Dick Cheney’s View On Why Dick Cheney Can Do Whatever He Wants
By Daniel Strauss - Dec 26th, 2008 at 2:31 pmLately, still-Vice-President Dick Cheney has been doing a number of interviews, sharing his rationale for why the executive should not have to answer to anyone, despite the United States’ built-in separation of powers, and for why waterboarding is not torture despite the fact that… well, it is.
At Slate, Dahlia Lithwick has a couple of money paragraphs on this:
What about the legality of torture? That’s an easy one, says Cheney, again in his ABC interview. “On the question of so-called torture, we don’t do torture. We never have. It’s not something that this administration subscribes to. Again, we proceeded very cautiously. We checked. We had the Justice Department issue the requisite opinions in order to know where the bright lines were that you could not cross.” Yet just a few moments later, when asked whether water-boarding a prisoner was appropriate, he said yes, adding that he was even involved in clearing the technique as part of the interrogation program.
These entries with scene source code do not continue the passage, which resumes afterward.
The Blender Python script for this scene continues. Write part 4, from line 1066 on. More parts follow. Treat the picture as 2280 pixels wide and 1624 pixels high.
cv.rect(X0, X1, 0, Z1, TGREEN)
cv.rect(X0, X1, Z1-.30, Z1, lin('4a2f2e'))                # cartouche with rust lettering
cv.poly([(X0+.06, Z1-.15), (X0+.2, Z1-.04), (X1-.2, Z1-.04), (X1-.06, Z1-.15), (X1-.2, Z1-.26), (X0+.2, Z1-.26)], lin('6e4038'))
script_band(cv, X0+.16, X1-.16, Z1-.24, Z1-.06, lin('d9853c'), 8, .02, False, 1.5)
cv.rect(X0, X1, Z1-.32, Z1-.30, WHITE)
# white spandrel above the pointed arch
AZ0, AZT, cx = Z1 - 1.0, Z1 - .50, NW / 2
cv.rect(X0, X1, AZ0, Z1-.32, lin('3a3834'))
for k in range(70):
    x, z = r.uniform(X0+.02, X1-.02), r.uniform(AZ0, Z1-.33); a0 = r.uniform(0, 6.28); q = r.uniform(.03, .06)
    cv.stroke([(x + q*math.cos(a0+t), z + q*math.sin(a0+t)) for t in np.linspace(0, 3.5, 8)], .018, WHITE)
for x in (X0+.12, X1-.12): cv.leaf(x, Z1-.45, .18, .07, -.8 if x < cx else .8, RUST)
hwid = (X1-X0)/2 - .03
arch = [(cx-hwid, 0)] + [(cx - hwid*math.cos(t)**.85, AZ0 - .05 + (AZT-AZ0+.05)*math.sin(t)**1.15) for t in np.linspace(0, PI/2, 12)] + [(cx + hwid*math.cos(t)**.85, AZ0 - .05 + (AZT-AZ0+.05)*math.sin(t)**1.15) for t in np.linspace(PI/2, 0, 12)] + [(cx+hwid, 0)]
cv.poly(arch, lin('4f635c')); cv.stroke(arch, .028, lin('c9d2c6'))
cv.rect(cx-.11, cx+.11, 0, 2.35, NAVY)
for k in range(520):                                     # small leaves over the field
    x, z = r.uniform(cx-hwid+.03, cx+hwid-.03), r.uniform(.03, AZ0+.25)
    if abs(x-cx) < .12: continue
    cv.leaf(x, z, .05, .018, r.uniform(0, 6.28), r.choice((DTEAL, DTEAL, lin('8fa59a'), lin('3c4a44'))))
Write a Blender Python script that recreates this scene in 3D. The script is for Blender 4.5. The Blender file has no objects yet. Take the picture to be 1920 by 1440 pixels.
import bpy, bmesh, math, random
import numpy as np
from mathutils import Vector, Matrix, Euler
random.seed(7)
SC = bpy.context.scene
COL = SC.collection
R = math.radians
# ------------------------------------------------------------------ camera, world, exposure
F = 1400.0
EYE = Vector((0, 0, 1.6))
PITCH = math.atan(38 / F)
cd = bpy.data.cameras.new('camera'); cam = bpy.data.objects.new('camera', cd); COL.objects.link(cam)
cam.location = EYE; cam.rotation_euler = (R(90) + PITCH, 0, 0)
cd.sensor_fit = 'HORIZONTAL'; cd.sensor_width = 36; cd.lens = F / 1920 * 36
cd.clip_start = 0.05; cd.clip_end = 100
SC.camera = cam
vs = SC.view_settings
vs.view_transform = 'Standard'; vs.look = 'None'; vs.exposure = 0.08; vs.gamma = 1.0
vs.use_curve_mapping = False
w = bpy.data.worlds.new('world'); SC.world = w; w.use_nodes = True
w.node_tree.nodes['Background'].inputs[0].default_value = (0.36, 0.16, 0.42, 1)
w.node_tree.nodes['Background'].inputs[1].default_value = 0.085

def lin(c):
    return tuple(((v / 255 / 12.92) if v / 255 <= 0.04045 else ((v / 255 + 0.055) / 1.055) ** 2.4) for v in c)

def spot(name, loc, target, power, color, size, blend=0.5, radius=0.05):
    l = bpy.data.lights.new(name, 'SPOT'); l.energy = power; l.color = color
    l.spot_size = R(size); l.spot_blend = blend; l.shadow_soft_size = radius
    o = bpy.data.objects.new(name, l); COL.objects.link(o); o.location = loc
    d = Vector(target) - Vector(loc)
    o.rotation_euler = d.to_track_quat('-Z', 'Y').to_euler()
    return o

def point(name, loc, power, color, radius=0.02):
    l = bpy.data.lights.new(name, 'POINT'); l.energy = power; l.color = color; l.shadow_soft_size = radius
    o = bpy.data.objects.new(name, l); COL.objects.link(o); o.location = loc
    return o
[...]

Cheney says water-boarding is not torture. That question has been resolved as a legal matter for centuries and is not actually open to relitigation on ABC News. Water-boarding has been deemed torture and prosecuted as a war crime in this country. It violates, among other things, the Convention Against Torture, the War Crimes Act, and the U.S. anti-torture statute. Its illegality is neither an open question nor a close one.
You know, all of Cheney’s senseless blathering about this has sparked my own theory: When he’s talking about “the executive” he’s actually referring to himself, who has very much been “the executive” during the Bush Presidency.